Thursday, February 10, 2011

Redevelopment

Governor Jerry Brown is looking for a way to fix California's massive budget shortcomings. Early on, he let it be known that we had two choices: raise taxes or cut programs. Redevelopment agencies were on the chopping block, and Brown stated that he was going after services that would pinch the middle class. It seemed sound reasoning to me. Rather than cut programs that only impact the poor, which is what often happens, threaten things that the middle class actually cares about. Remind them that the taxes they pay serve them.

As the deadlines draw closer, however, I'm hearing more and more about cutting funding for the Redevelopment agencies and very little about extending and raising taxes.
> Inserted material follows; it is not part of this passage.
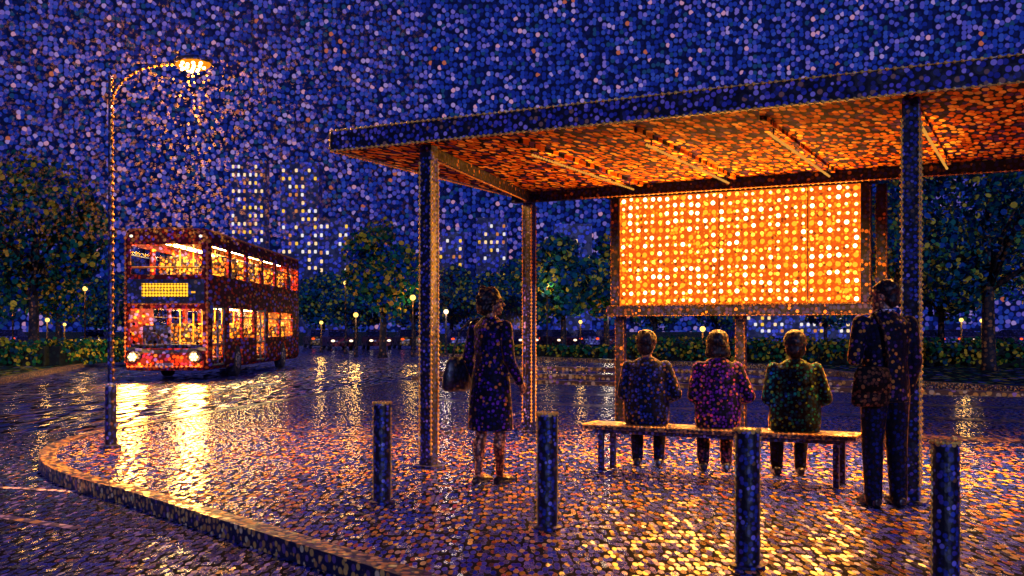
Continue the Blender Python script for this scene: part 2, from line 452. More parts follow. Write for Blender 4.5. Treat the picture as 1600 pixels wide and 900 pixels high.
m = MB(); m.box((*(LC*.5).xy, 1.55), (LL-.5, .012, 2.5), LA); m.build('glass_panel', M_pane, SH)
m = MB()
for f_ in (.235, LL-.235): m.box((*(ld*f_).xy, 1.56), (.024, .028, 2.56), LA)
m.box((*(LC*.5).xy, .285), (LL-.5, .026, .026), LA)
m.build('panel_frame', M_fascia, SH)

# ------------------------------------------------------------------ display screen behind the bench
SC0 = Vector((.226, 13.53, 0))
SCR = empty('display_screen', SC0, phi, 'big blank glowing amber dot matrix screen in dark frame under the shelter roof', 'screen')
x0, x1, z0, z1 = 1.294, 4.196, 1.66, 3.0
N = NT('led_matrix')
tcn = N.n('ShaderNodeTexCoord'); sx = N.n('ShaderNodeSeparateXYZ'); N.l(tcn.outputs['Object'], sx.inputs[0])
pitch = (x1-x0)/30
def math_(op, a, b=None, c=None):
    q = N.n('ShaderNodeMath', operation=op)
    for i, v in enumerate((a, b, c)):
        if v is None: continue
        if isinstance(v, (int, float)): q.inputs[i].default_value = v
        else: N.l(v, q.inputs[i])
    return q.outputs[0]
gx = math_('DIVIDE', math_('SUBTRACT', sx.outputs[0], x0), pitch); gz = math_('DIVIDE', math_('SUBTRACT', sx.outputs[2], z0), pitch)
cellv = N.n('ShaderNodeCombineXYZ'); N.l(math_('FLOOR', gx), cellv.inputs[0]); N.l(math_('FLOOR', gz), cellv.inputs[1])
wn_ = N.n('ShaderNodeTexWhiteNoise', noise_dimensions='2D'); N.l(cellv.outputs[0], wn_.inputs['Vector'])
fx = math_('SUBTRACT', math_('FRACT', gx), .5); fz = math_('SUBTRACT', math_('FRACT', gz), .5)
s3 = N.n('ShaderNodeSeparateColor'); N.l(wn_.outputs['Color'], s3.inputs[0])
fx2 = math_('ADD', fx, math_('MULTIPLY', math_('SUBTRACT', s3.outputs[1], .5), .22))
fz2 = math_('ADD', fz, math_('MULTIPLY', math_('SUBTRACT', s3.outputs[2], .5), .22))
dist = math_('SQRT', math_('ADD', math_('MULTIPLY', fx2, fx2), math_('MULTIPLY', fz2, fz2)))
rad = math_('ADD', math_('MULTIPLY', wn_.outputs['Value'], .14), .17)
led = math_('LESS_THAN', dist, rad)
mask, colr, vo2 = dot_nodes(N, .037, gap=(.42, .5))
se = N.n('ShaderNodeSeparateColor'); N.l(colr, se.inputs[0])
rb = N.n('ShaderNodeValToRGB'); set_ramp(rb, [(4, (1.8, .42, .012, 1)), (4, (1.5, .24, .01, 1)), (2, (2.4, .8, .04, 1)), (3, (1.1, .12, .01, 1)), (1, (.35, .05, .01, 1))]); N.l(se.outputs[0], rb.inputs[0])
m1 = N.n('ShaderNodeMix', data_type='RGBA'); m1.inputs[6].default_value = (.9, .12, .008, 1); N.l(mask, m1.inputs[0]); N.l(rb.outputs[0], m1.inputs[7])
rl = N.n('ShaderNodeValToRGB'); set_ramp(rl, [(5, (4, 2.8, .9, 1)), (3, (3, 1.4, .12, 1)), (4, (4.5, 3.6, 1.6, 1)), (2, (2.2, .6, .03, 1))]); N.l(s3.outputs[0], rl.inputs[0])
m2_ = N.n('ShaderNodeMix', data_type='RGBA'); N.l(led, m2_.inputs[0]); N.l(m1.outputs[2], m2_.inputs[6]); N.l(rl.outputs[0], m2_.inputs[7])
em = N.n('ShaderNodeEmission'); em.inputs[1].default_value = 1; N.l(m2_.outputs[2], em.inputs[0]); N.l(em.outputs[0], N.out.inputs[0])
M_led = N.m
m = MB(); m.box(((x0+x1)/2, -.02, (z0+z1)/2), (x1-x0, .03, z1-z0)); m.build('screen', M_led, SCR)
for xx in (x0+(x1-x0)*.44, x0+(x1-x0)*.8):
    m = MB(); m.box((xx, -.0375, (z0+z1)/2), (.009, .003, z1-z0)); m.build('seam', M_frame, SCR)
m = MB()
m.box(((x0+x1)/2, .05, (z0+z1)/2), (x1-x0+.02, .1, z1-z0+.02))
m.box(((x0+x1)/2, .02, z0-.075), (x1-x0+.36, .16, .13)); m.box(((x0+x1)/2, .02, z1+.03), (x1-x0+.36, .16, .05))
m.box((x0-.06, .02, (z0+z1)/2), (.1, .16, z1-z0)); m.box((x1+.06, .02, (z0+z1)/2), (.1, .16, z1-z0))
m.build('frame', M_frame, SCR, bevel=.006)
for xx in (x0-.02, x0+1.52, x1+.22):
    m = MB(); m.box((xx, .06, .81 if xx < x1 else 1.5), (.11, .11, 1.55 if xx < x1 else 2.98)); p = m.build('post', M_frame, SCR, bevel=.006)
    for s in (-1, 1): bead_row([(xx+s*.055, .0, .1), (xx+s*.055, .0, 1.5 if xx < x1 else 2.9)], .055, .012, M_hilite_dim, p)
for zz in (z0-.14, z0-.012): bead_row([(x0-.16, -.06, zz), (x1+.16, -.06, zz)], .055, .012, M_hilite_dim, SCR)
for xx in (x0-.11, x1+.11): bead_row([(xx, -.06, z0), (xx, -.06, z1)], .055, .012, M_hilite_dim, SCR)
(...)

The mania and hatred of taxes is something that I can't fully appreciate. We say we want smaller government and lower taxes (or no taxes), but we also complain about high unemployment. I don't know the numbers for every city, but in Oakland the city, county and state are the biggest employers we have. If you want to decrease the revenue of the government, then you're basically saying that you want less jobs available. Cutting taxes means more unemployment, more blight, more crime, more social ills.

There's a nice article about Oakland's need for redevelopment funding here.

What got my ire up this morning was this article in the Oakland Tribune. In particular, the Contra Costa County Supervisor John Gioia's comments really hacked me off. As someone who grew up in Pleasant Hill, I can affirm that yes, most of Contra Costa County doesn't need much redevelopment money. It's a great suburban sprawl full of wealthy people. What we have with Mr. Gioia is another example of the wealthy completely failing to take the needs of the poor into account. "If we don't need it, why should anyone else? After all, we've got space and lots and lots of shopping malls!"

So, please, Governor Brown, take Contra Costa County's redevelopment money. They neither need, nor want it. For the urban centers, however, just extend the taxes a bit. We can take it. It's worth the slight pinch.